Methodist Orthodoxy and Coherentism

It has always been the necessity of speaking to those foolish" gentiles that has broken the coherence of orthodoxy with the command of Christ to go to the ends of the earth with the gospel. 

I’ve been reading the work, seriously theological and also more political, of the presently United Methodists who claim to represent what Dr. Billy Abraham calls a "robustly conservative or orthodox version of Methodism” (See https://peopleneedjesus.net/2020/02/05/a-happy-death-and-a-hopeful-future/.) 

Four themes emerge. 

The first is the idea of orthodoxy as “what the church has always and everywhere believed.” Because this reaches into the deep past of the church, particularly to the creeds which fix the canon, it is both conservative and claims to be part of a coherent theological and ethical tradition stretching back to the apostles. 

The second is the idea of coherence per se. Dr. Abraham’s article claims that the UMC was incoherent from the beginning, and that this incoherence is in fact a feature of progressive or inclusivist theology and ethics. The claim is that orthodox Methodism has an internal coherence missing in the UMC and distinct but related to its coherence with classical Christian teaching. 

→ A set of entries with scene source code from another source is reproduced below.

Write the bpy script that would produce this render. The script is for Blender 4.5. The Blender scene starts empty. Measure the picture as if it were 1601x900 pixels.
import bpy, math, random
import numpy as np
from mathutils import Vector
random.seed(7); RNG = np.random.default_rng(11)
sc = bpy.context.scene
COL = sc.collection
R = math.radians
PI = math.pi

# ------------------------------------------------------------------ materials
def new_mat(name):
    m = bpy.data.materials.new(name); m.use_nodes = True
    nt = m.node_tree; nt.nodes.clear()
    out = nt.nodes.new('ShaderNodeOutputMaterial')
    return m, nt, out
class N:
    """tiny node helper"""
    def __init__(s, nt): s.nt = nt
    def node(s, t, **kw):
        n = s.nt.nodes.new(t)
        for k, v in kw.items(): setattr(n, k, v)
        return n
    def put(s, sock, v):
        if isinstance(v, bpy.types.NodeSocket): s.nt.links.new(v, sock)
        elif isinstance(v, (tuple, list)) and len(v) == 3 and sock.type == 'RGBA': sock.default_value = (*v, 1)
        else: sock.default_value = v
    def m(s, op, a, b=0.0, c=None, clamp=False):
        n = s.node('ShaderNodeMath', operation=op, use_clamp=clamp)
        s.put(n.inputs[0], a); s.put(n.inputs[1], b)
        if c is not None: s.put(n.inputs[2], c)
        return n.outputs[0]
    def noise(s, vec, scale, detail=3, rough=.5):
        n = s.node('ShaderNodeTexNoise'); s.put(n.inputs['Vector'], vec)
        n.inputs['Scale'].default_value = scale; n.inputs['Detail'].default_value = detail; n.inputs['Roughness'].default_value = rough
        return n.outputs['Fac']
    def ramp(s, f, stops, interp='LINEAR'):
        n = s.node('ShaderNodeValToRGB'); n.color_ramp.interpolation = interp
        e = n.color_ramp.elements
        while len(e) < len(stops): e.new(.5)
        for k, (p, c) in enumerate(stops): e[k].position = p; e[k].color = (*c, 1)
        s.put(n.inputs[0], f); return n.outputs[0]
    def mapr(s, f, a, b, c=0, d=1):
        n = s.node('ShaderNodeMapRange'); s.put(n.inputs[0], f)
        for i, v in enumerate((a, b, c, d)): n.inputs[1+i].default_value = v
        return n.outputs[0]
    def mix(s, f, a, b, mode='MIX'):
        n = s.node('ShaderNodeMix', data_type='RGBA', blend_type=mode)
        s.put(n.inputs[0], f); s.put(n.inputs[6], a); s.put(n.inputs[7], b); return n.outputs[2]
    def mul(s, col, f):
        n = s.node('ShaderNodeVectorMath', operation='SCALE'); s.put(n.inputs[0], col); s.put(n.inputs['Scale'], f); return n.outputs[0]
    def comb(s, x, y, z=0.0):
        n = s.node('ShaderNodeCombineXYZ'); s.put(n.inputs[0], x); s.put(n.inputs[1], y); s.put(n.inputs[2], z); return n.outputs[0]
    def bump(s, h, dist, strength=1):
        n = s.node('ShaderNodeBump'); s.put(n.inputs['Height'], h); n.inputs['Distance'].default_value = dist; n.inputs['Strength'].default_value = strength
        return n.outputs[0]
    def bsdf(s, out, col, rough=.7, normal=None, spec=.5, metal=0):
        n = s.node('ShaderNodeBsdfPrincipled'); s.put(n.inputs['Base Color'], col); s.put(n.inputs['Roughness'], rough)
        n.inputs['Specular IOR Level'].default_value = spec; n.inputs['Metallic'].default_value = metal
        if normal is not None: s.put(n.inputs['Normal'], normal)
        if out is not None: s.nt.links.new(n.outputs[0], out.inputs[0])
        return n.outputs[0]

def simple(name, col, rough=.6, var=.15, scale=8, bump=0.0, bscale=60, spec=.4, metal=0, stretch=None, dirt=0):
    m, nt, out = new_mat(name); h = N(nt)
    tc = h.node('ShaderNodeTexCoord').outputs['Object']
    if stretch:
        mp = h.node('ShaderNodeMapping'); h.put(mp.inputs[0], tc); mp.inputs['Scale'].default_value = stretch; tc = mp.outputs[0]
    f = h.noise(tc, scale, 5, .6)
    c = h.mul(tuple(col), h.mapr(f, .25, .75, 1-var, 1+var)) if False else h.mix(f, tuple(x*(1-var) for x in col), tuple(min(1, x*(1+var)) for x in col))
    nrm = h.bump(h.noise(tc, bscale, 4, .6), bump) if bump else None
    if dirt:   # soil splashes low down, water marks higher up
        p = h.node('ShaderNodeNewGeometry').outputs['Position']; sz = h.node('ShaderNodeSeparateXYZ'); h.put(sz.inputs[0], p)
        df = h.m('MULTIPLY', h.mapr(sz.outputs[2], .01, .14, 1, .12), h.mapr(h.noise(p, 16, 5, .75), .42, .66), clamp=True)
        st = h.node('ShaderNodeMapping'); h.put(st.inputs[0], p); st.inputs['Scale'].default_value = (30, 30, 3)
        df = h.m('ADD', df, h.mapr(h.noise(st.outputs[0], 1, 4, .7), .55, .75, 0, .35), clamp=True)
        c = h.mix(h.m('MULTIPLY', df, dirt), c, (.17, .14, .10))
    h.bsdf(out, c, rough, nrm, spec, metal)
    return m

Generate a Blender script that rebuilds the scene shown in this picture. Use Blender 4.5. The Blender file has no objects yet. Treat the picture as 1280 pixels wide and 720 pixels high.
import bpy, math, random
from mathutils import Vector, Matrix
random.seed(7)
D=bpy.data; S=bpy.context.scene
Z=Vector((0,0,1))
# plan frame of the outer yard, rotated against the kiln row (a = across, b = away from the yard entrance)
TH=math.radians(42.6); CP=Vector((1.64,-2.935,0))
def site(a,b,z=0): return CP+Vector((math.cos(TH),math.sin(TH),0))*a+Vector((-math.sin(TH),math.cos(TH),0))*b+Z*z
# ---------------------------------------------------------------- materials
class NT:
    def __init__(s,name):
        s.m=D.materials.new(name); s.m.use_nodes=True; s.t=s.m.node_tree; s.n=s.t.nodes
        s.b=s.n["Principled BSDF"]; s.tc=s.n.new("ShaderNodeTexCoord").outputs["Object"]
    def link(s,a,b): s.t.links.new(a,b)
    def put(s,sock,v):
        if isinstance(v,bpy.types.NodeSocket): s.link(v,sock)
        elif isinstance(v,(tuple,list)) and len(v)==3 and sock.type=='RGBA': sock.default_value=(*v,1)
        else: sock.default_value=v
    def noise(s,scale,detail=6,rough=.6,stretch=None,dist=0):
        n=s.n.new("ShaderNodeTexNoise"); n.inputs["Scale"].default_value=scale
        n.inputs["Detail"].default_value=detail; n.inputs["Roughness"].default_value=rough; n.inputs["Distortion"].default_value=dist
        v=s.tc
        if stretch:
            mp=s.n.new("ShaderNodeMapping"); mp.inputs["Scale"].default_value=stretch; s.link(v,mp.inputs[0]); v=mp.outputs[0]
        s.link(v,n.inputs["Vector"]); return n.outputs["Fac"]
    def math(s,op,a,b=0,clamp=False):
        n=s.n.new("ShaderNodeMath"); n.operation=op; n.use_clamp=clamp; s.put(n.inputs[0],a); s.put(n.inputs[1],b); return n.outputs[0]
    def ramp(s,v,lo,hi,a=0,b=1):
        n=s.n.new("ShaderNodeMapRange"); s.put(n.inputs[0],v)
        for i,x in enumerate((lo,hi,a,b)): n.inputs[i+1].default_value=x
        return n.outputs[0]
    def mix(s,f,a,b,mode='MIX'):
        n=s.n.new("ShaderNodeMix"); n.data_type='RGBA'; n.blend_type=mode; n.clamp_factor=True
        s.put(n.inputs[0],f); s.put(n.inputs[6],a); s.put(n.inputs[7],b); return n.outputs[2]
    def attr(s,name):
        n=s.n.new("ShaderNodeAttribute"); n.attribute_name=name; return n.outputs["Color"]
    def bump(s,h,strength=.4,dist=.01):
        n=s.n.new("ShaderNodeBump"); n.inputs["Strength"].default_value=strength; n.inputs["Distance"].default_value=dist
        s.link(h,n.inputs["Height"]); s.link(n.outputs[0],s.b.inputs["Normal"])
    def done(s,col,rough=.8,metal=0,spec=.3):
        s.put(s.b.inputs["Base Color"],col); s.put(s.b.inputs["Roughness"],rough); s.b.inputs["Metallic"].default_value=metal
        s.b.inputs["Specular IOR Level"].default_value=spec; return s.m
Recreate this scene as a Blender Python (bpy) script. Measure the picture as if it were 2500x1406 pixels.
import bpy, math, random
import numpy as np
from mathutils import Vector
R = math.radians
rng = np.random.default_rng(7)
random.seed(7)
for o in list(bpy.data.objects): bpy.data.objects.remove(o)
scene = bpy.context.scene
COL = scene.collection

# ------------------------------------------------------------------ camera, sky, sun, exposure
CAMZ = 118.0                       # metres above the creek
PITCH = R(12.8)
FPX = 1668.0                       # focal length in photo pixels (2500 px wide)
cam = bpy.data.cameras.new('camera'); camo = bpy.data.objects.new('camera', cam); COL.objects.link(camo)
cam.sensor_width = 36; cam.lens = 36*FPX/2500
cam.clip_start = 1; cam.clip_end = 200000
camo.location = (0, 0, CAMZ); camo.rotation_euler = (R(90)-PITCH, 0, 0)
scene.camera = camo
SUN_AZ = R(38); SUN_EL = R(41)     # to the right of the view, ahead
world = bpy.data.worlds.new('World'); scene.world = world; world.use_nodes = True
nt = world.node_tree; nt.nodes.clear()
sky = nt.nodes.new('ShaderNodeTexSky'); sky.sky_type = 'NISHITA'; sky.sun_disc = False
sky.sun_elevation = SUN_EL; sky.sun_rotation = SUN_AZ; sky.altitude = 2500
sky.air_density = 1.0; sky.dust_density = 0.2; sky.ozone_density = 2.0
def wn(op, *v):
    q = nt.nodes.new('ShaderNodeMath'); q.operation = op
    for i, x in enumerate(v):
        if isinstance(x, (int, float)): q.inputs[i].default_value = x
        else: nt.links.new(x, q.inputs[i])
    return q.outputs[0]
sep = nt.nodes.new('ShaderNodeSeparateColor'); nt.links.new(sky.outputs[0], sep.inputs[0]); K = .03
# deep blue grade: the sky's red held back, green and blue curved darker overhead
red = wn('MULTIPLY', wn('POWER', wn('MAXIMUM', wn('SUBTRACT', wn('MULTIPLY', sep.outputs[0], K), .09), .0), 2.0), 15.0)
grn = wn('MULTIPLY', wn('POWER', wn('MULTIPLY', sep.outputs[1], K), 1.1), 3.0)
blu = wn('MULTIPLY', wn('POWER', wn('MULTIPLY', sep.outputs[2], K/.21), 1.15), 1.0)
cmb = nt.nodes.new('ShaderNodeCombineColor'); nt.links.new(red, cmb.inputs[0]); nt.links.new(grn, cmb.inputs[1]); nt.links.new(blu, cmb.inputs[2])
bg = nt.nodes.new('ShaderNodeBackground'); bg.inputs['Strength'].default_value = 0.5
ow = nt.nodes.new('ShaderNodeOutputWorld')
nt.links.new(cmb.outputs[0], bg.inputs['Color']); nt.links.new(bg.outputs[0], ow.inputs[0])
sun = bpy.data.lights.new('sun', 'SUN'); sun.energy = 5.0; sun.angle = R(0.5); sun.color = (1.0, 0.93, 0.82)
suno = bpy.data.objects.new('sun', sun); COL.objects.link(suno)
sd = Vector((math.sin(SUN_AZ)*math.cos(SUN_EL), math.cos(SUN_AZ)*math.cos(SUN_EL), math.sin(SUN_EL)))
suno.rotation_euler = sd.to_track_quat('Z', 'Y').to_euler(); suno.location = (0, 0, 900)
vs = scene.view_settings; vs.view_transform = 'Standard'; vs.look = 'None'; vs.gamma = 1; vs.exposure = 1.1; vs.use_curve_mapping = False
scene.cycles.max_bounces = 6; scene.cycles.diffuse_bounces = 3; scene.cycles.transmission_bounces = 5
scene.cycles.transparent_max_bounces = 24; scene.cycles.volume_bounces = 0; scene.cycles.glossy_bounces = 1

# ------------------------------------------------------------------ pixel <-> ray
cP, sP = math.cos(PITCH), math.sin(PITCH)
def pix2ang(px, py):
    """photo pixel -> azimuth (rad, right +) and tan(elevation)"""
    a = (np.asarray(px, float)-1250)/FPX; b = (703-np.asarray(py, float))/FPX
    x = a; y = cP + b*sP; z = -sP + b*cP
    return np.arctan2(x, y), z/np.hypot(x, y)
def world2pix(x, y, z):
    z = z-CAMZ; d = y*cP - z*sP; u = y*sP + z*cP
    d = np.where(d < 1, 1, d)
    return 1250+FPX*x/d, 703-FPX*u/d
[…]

Which brings us to a third theme: boundaries. Methodists who identify as orthodox such as Dr. Abraham frequently link coherence with boundedness. A church without boundaries soon becomes (a frequent accusation against progressives) indistinguishable from the larger society and its beliefs and mores. It loses its coherence as it becomes frayed into the larger culture. Orthodoxy claims to have boundaries that insure coherence.

A fourth theme, unavoidable in a movement for whom Dr. Abraham is the leading theologian, is epistemology or truth. Orthodox Methodism has come to set great store, as have other evangelicals groups, on the work of Lesslie Newbigin (The Foolishness of the Greeks) and Alving Plantinga (Knowledge and Christian Belief) as defenders of the coherence of the truth claims of orthodox Christian belief; a defense bound up in the theory of knowledge rooted in the work of Polyani on how communities are the source of knowledge and linguistic analysis as the guarantor that Christian statements of belief are warranted. 

The problem with this fourth theme is that at a popular level there is a confusion between a theory of knowledge and claims to know the truth. Newbigin and Plantinga aptly demonstrate that orthodox Christianity rests upon and within a coherent theory of knowledge. But neither actually claims do have demonstrated the truth of orthodox Christian claims. Indeed Plantinga specifically disavows claims to truth. And this is critical, since it allows them to break from fundamentalist claims that excluded science. By maintaining coherence within a domain of knowledge rather than making exclusive universal truth claims evangelicals can lay claim to both orthodoxy and science. 

Put in other words, and this is the key, truth claims in orthodox Christianity, and perhaps in all forms of Christianity, collapse into coherence. Lacking a universally, or even widely accepted epistemology internal coherence becomes the only test of credibility. And this is why it is so critical for orthodox Christians to claim theological coherence as their unique possession. Vis-a-vis the truth orthodox Christianity stands in the same place as Christians whom it regards as heterodox, or for that matter even non-Christian religions and ideologies. Its only unique claim to credibility lies in the claim to be coherent versus the supposed incoherence of its ecclesial rivals. 

But is it coherent? I’ll offer in closing that it is coherent within the worldview of a particular set of cultures, some found inside and some outside the West. Within these cultures its claims will be found credible and will be confused with the truth. But to the extent that it appears incoherent with and within other cultures and worldviews it will have the greatest possible difficulty in witnessing to what it knows of Christ while still maintaining its internal coherence. It has always been the necessity of speaking to those “foolish" nations of the earth that has broken the coherence of orthodoxy with command of Christ. And all the emperor’s councils, and all the emperor’s men have never put it back together again.